How blockchain transactions work and how they're signed

Interacting with Aver

When you interact with Aver (for example, placing or canceling an order), you are sending a transaction to the blockchain which contains the information necessary to describe your order or desired action.

Each transaction contains one-or-more instructions, each of which correspond to a pre-written smart contract (or 'program') routine on the blockchain (e.g. place_order, cancel_order are distinct instructions with corresponding program routines).

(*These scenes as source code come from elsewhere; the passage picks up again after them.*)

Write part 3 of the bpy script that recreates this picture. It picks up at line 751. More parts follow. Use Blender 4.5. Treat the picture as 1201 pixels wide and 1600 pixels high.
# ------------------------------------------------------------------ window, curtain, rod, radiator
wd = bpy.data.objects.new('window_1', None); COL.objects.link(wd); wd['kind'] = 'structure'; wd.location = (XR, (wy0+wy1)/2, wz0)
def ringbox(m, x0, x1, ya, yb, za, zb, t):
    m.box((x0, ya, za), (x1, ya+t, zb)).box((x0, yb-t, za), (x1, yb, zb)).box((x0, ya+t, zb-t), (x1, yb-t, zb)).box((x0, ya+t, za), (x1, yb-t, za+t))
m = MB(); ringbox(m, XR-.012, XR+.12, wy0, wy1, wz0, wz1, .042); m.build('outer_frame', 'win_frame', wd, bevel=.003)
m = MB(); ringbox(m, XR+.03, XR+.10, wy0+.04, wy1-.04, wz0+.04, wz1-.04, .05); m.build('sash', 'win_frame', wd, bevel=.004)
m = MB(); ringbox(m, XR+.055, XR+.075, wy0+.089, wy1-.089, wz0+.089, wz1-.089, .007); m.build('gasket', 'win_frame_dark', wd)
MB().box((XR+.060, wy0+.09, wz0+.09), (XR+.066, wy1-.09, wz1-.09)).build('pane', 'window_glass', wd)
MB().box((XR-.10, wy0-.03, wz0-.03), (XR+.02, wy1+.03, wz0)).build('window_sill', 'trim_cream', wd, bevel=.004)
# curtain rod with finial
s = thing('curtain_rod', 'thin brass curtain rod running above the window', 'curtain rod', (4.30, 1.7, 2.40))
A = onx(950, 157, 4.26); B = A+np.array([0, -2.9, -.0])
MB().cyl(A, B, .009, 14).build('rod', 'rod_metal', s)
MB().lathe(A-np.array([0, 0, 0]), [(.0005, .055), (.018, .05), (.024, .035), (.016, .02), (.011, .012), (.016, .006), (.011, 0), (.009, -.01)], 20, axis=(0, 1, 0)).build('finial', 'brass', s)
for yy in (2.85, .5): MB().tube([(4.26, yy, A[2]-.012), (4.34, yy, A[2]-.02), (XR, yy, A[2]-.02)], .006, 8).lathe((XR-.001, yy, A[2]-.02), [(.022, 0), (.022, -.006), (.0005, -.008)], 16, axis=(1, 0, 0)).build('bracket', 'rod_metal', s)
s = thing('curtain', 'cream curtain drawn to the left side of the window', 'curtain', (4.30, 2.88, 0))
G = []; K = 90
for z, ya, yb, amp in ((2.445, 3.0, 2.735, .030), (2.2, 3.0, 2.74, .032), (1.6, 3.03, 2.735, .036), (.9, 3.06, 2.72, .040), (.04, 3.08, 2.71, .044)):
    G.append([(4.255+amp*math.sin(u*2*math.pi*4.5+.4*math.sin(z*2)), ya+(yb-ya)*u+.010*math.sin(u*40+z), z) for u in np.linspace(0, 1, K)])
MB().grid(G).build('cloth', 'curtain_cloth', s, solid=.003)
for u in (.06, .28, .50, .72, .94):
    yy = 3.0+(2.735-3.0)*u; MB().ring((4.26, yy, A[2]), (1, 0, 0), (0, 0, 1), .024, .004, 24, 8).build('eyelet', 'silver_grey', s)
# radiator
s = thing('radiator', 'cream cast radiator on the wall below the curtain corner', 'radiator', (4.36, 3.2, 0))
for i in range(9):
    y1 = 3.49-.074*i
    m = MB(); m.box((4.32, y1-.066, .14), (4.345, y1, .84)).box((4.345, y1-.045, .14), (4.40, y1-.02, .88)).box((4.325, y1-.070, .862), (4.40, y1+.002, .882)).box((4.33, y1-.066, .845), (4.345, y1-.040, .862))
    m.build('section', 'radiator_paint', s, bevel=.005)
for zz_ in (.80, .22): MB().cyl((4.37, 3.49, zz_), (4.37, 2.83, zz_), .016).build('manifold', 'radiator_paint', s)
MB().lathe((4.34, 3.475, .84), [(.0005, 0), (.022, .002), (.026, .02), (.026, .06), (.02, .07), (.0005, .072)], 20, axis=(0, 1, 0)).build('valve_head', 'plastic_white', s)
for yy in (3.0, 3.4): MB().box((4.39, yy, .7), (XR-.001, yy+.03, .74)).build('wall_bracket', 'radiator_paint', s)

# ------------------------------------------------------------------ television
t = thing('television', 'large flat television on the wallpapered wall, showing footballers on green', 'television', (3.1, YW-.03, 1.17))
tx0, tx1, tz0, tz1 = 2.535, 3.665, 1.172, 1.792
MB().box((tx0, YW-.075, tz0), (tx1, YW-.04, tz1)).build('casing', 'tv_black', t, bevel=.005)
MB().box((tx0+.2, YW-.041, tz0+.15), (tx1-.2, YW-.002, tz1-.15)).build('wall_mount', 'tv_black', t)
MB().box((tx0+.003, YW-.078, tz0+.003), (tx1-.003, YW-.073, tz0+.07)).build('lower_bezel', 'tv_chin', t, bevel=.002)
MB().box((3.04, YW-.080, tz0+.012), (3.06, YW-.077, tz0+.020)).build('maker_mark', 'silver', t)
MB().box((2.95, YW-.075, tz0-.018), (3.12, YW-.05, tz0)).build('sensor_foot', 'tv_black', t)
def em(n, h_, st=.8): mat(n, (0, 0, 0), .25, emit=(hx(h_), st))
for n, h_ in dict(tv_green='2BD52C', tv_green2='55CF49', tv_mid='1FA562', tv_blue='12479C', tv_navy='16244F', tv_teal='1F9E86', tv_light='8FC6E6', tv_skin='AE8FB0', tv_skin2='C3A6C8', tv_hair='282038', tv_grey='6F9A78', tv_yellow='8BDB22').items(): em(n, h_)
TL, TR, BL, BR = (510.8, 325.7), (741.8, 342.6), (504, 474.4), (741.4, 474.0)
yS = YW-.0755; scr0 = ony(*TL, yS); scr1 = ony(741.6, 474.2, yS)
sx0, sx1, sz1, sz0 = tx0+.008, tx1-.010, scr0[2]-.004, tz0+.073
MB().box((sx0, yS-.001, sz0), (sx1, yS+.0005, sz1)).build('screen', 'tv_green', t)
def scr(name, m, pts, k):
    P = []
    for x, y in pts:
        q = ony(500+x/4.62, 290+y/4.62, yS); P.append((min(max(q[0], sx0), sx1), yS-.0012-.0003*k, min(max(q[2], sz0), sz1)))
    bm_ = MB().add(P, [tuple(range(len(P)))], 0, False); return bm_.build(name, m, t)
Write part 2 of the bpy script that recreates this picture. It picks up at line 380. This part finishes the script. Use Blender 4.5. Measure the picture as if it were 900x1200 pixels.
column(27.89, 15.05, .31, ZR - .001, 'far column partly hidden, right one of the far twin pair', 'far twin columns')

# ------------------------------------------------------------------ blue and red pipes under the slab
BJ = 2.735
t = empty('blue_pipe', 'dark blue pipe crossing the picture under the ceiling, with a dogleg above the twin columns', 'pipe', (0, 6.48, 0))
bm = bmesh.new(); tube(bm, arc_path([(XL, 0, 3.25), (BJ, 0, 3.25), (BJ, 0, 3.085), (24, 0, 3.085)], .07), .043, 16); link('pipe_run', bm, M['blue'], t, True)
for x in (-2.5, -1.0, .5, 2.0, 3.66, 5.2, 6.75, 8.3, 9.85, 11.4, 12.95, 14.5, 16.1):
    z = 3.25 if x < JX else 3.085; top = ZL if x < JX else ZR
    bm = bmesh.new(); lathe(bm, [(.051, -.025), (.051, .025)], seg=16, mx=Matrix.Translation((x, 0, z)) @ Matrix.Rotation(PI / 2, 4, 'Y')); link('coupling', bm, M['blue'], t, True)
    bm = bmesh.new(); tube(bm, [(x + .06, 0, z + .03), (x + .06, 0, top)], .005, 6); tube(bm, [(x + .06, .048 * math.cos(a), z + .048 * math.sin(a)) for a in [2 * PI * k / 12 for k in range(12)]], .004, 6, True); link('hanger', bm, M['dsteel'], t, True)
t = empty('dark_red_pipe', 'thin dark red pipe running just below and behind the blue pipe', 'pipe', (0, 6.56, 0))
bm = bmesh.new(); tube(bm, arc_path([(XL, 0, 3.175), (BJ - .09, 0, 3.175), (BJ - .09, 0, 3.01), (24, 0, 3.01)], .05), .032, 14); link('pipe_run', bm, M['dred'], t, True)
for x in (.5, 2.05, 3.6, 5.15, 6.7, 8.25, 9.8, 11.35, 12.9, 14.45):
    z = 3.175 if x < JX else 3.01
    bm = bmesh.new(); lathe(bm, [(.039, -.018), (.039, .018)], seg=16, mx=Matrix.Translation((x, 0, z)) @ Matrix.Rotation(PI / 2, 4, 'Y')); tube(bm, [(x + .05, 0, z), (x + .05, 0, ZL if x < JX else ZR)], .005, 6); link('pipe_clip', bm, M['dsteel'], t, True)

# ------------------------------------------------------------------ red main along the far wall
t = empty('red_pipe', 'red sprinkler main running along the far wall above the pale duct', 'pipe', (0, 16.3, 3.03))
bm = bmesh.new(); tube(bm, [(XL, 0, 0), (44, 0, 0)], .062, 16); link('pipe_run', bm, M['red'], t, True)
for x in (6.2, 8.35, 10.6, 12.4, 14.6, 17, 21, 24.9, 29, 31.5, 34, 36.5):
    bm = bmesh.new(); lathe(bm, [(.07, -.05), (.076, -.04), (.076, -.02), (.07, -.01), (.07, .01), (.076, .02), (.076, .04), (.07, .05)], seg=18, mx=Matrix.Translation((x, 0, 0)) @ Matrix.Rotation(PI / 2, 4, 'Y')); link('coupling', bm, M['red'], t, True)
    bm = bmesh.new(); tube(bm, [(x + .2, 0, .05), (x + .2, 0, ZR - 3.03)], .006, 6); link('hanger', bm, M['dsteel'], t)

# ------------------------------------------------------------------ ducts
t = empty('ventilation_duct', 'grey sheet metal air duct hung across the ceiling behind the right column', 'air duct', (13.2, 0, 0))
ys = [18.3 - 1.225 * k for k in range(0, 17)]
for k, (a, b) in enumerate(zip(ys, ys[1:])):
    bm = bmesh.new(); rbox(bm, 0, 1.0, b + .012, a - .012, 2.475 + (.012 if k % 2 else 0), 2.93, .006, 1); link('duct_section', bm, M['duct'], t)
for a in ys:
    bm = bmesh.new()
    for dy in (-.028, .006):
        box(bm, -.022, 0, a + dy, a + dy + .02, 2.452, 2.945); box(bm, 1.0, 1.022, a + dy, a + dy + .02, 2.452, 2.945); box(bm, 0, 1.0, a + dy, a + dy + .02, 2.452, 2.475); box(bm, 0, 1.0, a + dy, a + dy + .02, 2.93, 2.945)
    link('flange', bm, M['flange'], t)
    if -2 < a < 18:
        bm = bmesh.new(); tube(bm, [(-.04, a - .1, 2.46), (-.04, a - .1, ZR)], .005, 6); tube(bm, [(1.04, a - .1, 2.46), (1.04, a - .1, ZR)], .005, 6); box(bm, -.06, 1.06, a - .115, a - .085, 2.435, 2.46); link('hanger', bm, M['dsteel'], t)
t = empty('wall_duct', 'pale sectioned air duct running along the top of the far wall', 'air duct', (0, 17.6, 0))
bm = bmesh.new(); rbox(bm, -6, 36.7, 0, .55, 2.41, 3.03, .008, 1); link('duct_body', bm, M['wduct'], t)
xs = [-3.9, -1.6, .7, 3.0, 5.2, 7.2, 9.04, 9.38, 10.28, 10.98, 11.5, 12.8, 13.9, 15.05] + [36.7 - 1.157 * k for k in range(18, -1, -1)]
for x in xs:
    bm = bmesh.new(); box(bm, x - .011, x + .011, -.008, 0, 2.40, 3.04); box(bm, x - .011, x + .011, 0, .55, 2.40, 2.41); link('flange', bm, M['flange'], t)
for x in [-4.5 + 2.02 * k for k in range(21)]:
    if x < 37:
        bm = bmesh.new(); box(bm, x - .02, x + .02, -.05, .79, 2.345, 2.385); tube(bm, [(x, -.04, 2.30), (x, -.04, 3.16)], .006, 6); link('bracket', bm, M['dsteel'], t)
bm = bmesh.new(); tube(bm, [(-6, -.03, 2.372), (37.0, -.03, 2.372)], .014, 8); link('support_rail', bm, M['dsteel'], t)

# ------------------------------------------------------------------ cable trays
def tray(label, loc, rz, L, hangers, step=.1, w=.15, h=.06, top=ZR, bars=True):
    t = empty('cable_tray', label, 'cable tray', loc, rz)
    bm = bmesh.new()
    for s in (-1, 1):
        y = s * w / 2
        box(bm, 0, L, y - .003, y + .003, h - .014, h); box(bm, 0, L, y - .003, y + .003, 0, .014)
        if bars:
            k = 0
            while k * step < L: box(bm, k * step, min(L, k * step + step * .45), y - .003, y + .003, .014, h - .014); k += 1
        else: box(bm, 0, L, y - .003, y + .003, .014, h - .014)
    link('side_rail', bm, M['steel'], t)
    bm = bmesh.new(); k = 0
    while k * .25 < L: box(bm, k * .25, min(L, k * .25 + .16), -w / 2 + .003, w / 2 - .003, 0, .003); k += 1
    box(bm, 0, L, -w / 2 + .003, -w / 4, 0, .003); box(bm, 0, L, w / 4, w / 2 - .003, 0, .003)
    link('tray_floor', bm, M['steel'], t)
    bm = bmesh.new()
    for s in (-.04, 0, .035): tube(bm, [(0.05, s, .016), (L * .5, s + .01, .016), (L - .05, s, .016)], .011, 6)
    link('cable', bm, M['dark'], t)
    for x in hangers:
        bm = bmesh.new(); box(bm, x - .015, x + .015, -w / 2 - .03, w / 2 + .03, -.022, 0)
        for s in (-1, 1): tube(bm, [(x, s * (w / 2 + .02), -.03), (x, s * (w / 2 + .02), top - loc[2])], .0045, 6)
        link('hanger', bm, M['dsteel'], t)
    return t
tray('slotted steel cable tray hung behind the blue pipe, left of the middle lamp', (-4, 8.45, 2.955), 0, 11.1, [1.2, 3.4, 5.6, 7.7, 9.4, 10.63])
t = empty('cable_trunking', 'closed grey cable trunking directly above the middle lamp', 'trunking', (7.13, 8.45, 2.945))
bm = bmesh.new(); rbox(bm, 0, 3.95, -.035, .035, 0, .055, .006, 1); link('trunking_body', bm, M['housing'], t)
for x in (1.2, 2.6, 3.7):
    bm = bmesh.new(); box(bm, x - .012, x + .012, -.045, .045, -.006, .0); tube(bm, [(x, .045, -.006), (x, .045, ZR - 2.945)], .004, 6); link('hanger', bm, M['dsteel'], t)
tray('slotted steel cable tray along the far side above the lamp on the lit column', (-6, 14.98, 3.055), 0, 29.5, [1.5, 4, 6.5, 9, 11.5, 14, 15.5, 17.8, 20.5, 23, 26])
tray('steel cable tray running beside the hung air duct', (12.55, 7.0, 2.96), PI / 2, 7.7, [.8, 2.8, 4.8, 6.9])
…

A transaction can contain one-or-more instructions. For example, the first trade made on Aver might involve several steps, which can be optimized to be executed within the same transaction:

  • Create a user-platform level account to record interactions

  • Create a user-market level account to record positions and orders in this market

  • Place the order

The number of instructions that can be included will depend on a number of factors such as:

  • The accounts involved in the instructions; and

  • The complexity/expense of the processing to be performed

Starting out, it is advised to leverage the approach implicit in the Aver SDKs, though this may be a point of optimization for some integrators - for example, optimizing bulk placement or cancellation of orders.

To interact with Aver, you do not need to build any blockchain programs or smart-contracts. You simply need to assemble client-side logic to assemble, sign and send an instruction (or set of instructions) to the Solana blockchain via RPC nodes.

For example, when you place an order, you send an instruction corresponding to the pre-written place order routine including all of the information required to place the order (market public key, your public key, price, amount etc.)

This may seem like a lot of information to gather and assemble, but don't worry - the values are either derivable or can be easily sourced from the Aver API.

The SDK is well equipped to build and send these instructions, requiring only the type of inputs that similar web2 interactions would require (i.e. specifying the side, quantity and price of an order).

The Solana blockchain network attempts to execute the program as per these instructions, and provides a response indicating whether the transaction has been successfully executed or not. The result of a successful execution is that the blockchain state has been updated (for example, a new order has been placed on the orderbook and a participant's positions updated to reflect).

All transactions on Solana are atomic - meaning if even one instruction within a transaction succeeds/fails, all other instructions within the same transaction also succeed/fail.

Signing a transaction

When sending a transaction, you will often need to sign it. A signature is proof that the wallet which has permission to allow certain actions has approved it.

For example, if you were trying to deduct funds from a wallet to fund a trade, it would be necessary to validate that the wallet owning these funds has authorized this transaction.

When placing orders, tokens will need to be removed from corresponding accounts, which requires a signature. Similarly, cancelling an order or otherwise taking actions which could impact on the wallet owner's positions, balances or exposures would all required evidence of the wallet owner's authorization.

This may sound like a lot of steps, but it is synonymous to API keys or a username-password authorization on a Web2 exchange.

A signature is generated client-side for a specific transaction using your private key. The network can verify whether a signature truly came from this wallet, but it is not possible for the validator (or anyone else) to generate this signature or solve for the private key without having access to the keypair.